Media Clipping — Tuesday, February 5, 2002 The Daily News, Halifax
Protesters want forest protected, regardless of rules
By Brian Flinn
Bowater Mersey wants the province to review the way it’s been cutting trees in a disputed area near Chester, but environmentalists say it would be meaningless.
The pulp and paper company has stopped clear cutting trees in the Kaiser Meadow-Timber Lake area until June. In the meantime, it wants government bureaucrats to determine if it’s meeting logging regulations.
"We believe such a review is necessary to provide a factual basis for all future discussions on Bowater’s forest management practices," Bowater general manager Jonathan Porter said in a statement.
But activists, who have been trying to stop logging on 170 hectares of Bowater land to be cut this year, say they have no doubt the company is conforming to Nova Scotia’s logging rules.
"That doesn’t mean anything. Our problem is with the regulations," said Chester resident Brad Armstrong, who led a blockade of the logging road leading to the site two weeks ago.
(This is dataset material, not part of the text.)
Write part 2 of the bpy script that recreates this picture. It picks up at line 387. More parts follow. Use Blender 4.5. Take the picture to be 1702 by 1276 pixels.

Bowater says it’s leaving buffer zones around streams as well as clumps of trees required in regulations enacted last month.
Armstrong said yesterday the regulations allow clear cutting and don’t require the company to protect old-growth trees on the property, 15 kilometres north of Chester. He showed reporters a video of the property that shows stumps of trees that were more than 100 years old.
"I ask Bowater to work with us to find an alternative to clear-cutting," he said.
Bowater says it has preserved a similar patch of woods, and denies there are trees worth saving on the site.
Sierra Club executive director Elizabeth May said an independent scientific panel should settle the dispute. A similar panel was formed to look at logging on Vancouver Island’s Clayoquot Sound in the 1990s and called for an end to its clear-cutting.
A Bowater spokesperson said the end to logging in the area last week had nothing to do with protesters. The company planned all along to move its equipment and will keep hauling logs off the site until the spring thaw.